Hch 13,44-52; Sal 97; Jn 14,7-14
Nos saltamos el final del discurso en la sinagoga de Antioquía de Pisidia: al que el Señor despertó, Jesús, no experimentó la corrupción, y quien cree en él queda liberado del pecado.
Al sábado siguiente acude un gentío a la sinagoga para escuchar a Pablo, mas se organiza una terrible gresca: envidia e insultos. Y esta es la ocasión para que él y su compañero Bernabé anuncien a todos que ya está bien: a partir de ahora se dedicarán a los gentiles. Cumplen así la profecía de Isaías: Yo te haré luz de los gentiles, para que les lleves la salvación hasta el extremo de la tierra (Is 49,6, segundo canto del Siervo, uno de los textos clave que se llevará a cumplimiento en la Nueva Alianza). Se cumple así, con la muerte y resurrección del Señor, no aceptada en la sinagoga, el cumplimiento de la profecía de la universalidad de la salvación. Iremos a los paganos. Al oírlo, estos se alegraron sobremanera y alababan la palabra del Señor. Lo que se planteó en torno a Cornelio y Pablo se hace ahora realidad absoluta. Bien es verdad que, según el mismo libro de los Hechos viene a contar luego, Pablo, siempre que va a un lugar nuevo, lo primero que hace es buscar la sinagoga y predicar en ella, cuando le dejan, lo que es para él causa de enormes sufrimientos. Pero Pablo entiende siempre como un misterio indescifrable para él que una parte decisiva de los judíos no aceptara a Jesús como el Enviado definitivo de Dios. En los capítulos 8, 9 y 10 de Romanos, Pablo rumia el misterio de su desolación. No puede ser: al final de los tiempos, también ellos, el Pueblo elegido, vendrá a creer en Jesús.

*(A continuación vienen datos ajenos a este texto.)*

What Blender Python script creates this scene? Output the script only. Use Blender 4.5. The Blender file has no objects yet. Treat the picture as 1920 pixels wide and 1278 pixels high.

De este modo, canta el salmo, los confines de la tierra han contemplado la victoria de nuestro Dios. Así, el Señor nos ha dado a conocer su victoria. Ha revelado a las naciones su justicia. Se ha acordado de su misericordia y su fidelidad para con todos.
El misterio tiene nombre, el evangelio de Juan nos lo desvela. Quien le conoce a él, conoce también a su Padre. Porque hasta ahora, incluso los propios judíos, conocían el resplandor de Dios a través de un velo, pues Moisés, cuando hablaba con el Señor, se quitaba el velo para hablar con él cara a cara; pero cuando volvía a los suyos, se lo volvía a poner. Los israelitas veían la piel del rostro de Moisés radiante, y Moisés se ponía de nuevo el velo hasta que volvía hablar con el Señor (Ex 34,35). Ya no, ahora el velo del Santuario ha sido desgarrado de arriba abajo (Mc 15,38). Ahora es la carne radiante de Jesús la que resplandece con el resplandor de la gloria de Dios. Yo estoy en el Padre, y el Padre en mí. Por eso, quien cree en él, hará las obras que él hace, y aún mayores. Ha ido al Padre —no para dejarnos solos, el próximo acontecimiento de Pentecostés, nos lo mostrará en su esplendor—, y junto a él está. Por eso, lo que pidamos en su nombre, él nos lo dará. Jesús resucitado, que está sentado a la diestra de Dios Padre, nos lo dará, para que sea el Padre glorificado en el Hijo.a
No siempre es sencillo leer a Juan —como tampoco lo es leer a Pablo, y quien habla de las sencilleces evangélicas, se confunde por entero—, pero hacerlo, ¡qué gloria!